> WHAT TO WORK ON: Reproduce every line in the listing that contains the word "follow".

> RECORD SET:
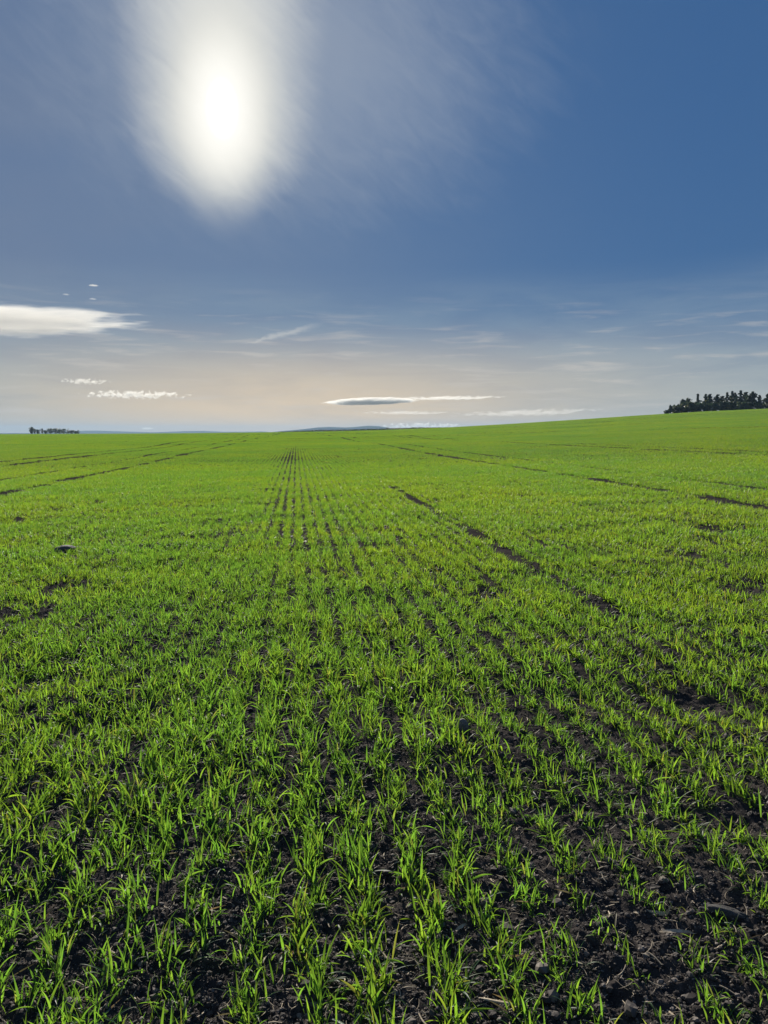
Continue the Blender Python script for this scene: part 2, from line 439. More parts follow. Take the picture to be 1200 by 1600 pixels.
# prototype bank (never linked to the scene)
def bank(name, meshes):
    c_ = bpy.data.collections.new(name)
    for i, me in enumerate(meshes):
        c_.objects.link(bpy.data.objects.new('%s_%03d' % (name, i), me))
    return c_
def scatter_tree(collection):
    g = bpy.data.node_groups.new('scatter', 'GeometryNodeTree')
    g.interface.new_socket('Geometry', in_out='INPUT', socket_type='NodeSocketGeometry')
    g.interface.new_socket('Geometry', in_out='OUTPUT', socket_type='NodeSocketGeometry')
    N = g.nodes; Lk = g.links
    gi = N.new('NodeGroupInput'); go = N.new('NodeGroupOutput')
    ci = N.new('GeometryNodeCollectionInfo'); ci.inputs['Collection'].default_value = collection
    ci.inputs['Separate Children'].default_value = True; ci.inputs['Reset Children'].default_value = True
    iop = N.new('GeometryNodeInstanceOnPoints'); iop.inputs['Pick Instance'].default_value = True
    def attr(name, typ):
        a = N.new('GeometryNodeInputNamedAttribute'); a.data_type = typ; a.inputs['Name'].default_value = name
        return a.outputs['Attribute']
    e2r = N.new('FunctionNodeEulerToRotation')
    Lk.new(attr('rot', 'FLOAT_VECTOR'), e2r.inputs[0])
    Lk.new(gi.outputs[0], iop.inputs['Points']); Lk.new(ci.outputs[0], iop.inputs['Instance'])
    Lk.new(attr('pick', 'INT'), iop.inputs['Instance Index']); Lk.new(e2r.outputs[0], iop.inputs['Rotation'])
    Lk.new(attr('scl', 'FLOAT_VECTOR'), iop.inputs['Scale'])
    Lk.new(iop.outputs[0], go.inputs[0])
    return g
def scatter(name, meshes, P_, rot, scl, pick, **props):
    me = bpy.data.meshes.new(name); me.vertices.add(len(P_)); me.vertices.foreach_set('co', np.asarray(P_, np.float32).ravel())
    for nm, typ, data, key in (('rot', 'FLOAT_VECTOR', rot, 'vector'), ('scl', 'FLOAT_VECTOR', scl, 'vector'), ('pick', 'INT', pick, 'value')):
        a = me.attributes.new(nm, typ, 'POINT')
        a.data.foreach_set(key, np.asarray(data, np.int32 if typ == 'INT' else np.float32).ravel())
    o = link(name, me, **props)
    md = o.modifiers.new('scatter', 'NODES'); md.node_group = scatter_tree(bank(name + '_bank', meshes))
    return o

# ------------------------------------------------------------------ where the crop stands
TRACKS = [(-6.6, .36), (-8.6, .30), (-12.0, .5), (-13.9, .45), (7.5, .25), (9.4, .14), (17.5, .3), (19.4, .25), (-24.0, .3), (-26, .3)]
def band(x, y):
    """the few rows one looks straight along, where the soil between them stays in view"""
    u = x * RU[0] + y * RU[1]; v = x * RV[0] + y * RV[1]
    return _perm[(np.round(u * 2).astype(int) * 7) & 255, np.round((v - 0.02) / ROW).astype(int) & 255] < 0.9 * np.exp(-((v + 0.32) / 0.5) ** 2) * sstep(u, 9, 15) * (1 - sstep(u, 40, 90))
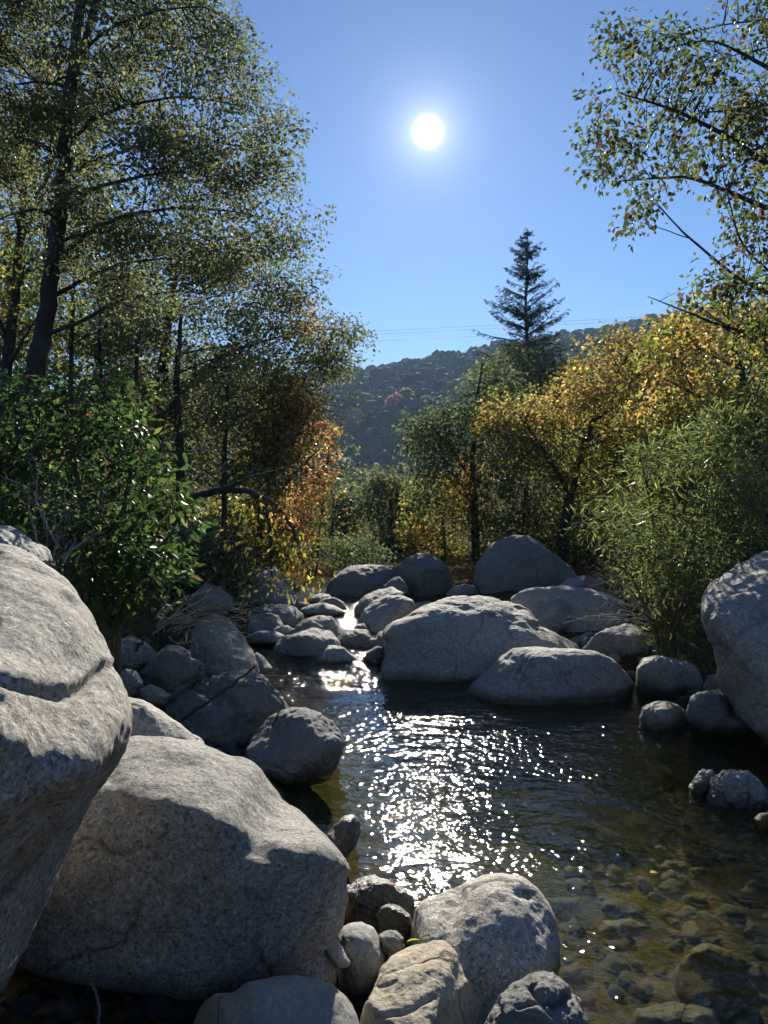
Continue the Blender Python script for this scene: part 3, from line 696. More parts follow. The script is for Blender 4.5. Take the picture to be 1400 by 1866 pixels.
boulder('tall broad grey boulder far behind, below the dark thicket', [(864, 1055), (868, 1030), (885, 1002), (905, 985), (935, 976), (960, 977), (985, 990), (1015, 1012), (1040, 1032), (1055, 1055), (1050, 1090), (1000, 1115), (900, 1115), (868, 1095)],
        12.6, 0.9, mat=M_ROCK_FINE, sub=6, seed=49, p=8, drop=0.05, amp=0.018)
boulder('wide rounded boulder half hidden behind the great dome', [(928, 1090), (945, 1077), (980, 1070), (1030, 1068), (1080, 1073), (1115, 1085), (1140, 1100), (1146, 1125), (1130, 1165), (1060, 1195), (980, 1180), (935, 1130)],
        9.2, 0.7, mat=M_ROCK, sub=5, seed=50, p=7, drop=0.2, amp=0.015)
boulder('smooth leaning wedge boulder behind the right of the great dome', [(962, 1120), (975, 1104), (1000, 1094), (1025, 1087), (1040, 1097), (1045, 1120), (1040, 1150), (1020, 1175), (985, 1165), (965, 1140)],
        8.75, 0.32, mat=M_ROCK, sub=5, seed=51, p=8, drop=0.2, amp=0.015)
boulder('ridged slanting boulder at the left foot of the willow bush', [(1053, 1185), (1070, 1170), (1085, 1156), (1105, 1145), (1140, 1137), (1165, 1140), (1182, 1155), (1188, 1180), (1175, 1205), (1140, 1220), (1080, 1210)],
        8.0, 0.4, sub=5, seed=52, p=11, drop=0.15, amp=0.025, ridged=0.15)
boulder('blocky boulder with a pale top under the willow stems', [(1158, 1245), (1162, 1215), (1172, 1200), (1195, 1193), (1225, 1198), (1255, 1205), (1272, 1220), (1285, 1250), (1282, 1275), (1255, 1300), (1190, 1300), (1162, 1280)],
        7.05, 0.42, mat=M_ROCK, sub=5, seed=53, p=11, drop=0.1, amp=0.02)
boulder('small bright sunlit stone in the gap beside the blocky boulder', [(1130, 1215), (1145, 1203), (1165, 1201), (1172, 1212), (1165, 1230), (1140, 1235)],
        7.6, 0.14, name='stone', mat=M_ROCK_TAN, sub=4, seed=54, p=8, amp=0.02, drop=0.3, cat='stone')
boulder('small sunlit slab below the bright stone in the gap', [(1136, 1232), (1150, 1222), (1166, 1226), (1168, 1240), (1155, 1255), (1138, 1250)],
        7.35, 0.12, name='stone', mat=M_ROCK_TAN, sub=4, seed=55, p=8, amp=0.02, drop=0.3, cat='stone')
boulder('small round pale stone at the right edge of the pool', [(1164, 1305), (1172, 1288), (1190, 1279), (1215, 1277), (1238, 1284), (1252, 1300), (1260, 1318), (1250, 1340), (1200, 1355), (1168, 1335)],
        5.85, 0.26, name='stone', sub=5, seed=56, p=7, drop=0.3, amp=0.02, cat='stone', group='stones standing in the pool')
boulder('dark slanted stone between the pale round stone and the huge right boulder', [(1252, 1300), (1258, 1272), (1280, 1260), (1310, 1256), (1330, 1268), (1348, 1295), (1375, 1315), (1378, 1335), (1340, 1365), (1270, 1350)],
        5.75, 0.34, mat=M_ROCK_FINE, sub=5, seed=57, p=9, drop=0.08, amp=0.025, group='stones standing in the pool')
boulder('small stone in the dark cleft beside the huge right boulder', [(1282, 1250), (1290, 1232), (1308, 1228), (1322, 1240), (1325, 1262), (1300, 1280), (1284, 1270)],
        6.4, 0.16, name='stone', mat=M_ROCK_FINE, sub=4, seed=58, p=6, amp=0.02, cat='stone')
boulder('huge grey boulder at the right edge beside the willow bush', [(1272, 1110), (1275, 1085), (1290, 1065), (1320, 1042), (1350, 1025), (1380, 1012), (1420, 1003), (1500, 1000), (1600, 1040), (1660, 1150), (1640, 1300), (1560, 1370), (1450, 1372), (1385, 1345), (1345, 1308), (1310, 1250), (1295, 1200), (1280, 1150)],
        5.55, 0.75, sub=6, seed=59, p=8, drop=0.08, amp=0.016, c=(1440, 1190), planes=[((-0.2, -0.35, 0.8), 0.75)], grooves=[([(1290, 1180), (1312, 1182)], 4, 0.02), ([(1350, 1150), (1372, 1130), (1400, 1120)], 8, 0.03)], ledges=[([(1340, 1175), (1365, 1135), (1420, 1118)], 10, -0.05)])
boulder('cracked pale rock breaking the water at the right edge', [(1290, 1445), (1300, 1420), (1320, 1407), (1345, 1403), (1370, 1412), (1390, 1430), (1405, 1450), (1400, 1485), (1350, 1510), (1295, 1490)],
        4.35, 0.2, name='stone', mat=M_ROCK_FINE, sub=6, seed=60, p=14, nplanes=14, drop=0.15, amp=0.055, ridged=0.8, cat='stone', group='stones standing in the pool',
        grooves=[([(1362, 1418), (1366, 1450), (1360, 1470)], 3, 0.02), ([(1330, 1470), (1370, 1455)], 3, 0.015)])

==

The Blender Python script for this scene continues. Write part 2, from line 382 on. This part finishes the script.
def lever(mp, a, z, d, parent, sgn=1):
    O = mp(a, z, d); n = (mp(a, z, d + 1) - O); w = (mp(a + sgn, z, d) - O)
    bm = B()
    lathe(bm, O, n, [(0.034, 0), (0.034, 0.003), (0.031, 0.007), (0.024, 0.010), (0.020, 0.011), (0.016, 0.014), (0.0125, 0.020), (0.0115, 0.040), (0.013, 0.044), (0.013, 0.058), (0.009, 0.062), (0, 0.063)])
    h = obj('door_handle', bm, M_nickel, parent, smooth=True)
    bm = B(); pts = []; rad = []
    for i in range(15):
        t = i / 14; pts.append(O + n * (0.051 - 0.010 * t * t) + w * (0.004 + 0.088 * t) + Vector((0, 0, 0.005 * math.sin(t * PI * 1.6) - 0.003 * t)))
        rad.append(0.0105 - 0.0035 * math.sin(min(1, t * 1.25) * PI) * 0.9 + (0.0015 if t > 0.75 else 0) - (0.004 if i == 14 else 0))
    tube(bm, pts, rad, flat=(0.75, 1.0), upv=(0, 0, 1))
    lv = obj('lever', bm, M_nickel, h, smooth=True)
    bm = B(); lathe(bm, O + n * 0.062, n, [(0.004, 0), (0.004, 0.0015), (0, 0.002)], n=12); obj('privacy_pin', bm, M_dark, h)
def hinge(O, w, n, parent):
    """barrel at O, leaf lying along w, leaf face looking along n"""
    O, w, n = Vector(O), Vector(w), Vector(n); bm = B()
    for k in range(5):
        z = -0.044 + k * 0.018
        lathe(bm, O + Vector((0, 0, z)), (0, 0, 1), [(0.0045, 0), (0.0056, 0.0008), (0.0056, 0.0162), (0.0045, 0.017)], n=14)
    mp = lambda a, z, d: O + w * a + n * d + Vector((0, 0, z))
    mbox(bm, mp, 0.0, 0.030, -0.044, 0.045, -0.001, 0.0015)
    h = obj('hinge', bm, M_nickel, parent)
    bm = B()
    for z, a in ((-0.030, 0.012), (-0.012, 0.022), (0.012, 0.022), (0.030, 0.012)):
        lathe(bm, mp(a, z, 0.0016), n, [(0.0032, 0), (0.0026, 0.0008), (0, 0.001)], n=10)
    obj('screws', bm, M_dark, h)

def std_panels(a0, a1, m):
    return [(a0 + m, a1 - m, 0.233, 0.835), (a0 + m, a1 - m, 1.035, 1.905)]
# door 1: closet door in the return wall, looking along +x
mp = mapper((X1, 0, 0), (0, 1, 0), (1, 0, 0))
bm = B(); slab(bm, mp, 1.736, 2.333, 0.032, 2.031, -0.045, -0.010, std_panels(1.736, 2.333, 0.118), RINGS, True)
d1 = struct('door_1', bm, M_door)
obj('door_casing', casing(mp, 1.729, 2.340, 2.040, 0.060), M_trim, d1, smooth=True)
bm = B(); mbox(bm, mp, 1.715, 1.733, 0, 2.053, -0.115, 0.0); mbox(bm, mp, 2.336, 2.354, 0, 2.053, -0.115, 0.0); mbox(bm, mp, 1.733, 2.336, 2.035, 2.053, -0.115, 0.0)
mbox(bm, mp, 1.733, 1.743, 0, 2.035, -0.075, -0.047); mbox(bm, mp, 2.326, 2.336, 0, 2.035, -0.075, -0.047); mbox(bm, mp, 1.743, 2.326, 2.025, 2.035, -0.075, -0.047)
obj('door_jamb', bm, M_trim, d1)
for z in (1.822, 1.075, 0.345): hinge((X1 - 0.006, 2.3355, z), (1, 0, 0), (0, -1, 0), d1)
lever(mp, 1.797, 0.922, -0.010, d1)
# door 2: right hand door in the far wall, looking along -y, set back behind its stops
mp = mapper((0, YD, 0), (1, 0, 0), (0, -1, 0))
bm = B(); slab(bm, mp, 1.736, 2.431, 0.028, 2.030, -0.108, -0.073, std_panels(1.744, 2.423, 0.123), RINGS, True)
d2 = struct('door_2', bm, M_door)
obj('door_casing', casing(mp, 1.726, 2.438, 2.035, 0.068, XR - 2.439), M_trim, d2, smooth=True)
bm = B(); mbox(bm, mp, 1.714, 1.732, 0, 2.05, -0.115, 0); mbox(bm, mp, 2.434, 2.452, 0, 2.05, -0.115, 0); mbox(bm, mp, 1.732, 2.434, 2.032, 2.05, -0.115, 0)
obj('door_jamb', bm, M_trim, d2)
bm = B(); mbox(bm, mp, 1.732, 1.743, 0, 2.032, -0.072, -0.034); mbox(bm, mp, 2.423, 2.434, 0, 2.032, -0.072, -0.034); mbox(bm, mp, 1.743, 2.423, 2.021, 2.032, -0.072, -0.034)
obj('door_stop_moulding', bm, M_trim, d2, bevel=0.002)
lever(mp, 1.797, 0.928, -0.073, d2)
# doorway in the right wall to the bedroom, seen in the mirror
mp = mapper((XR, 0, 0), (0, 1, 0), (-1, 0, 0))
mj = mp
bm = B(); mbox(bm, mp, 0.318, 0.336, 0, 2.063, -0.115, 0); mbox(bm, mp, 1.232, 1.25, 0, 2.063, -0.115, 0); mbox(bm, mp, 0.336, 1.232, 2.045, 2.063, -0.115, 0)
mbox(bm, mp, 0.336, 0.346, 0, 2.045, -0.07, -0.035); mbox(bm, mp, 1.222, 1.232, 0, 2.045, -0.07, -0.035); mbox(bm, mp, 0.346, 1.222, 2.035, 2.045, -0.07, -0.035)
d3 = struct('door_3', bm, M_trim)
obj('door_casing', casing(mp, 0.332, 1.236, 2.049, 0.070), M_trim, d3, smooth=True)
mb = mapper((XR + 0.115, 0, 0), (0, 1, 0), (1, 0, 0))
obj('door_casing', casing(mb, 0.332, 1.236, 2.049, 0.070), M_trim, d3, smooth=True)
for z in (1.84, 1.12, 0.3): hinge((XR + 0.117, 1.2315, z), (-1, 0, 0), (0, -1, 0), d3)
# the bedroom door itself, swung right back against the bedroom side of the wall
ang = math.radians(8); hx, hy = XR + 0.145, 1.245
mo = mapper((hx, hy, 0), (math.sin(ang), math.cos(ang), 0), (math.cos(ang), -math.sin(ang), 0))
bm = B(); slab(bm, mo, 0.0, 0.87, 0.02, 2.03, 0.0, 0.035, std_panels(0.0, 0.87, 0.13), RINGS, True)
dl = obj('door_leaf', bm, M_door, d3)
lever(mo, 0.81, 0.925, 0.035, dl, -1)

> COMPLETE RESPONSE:
Continue the Blender Python script for this scene: part 2, from line 439. More parts follow. Take the picture to be 1200 by 1600 pixels.
Continue the Blender Python script for this scene: part 3, from line 696. More parts follow. The script is for Blender 4.5. Take the picture to be 1400 by 1866 pixels.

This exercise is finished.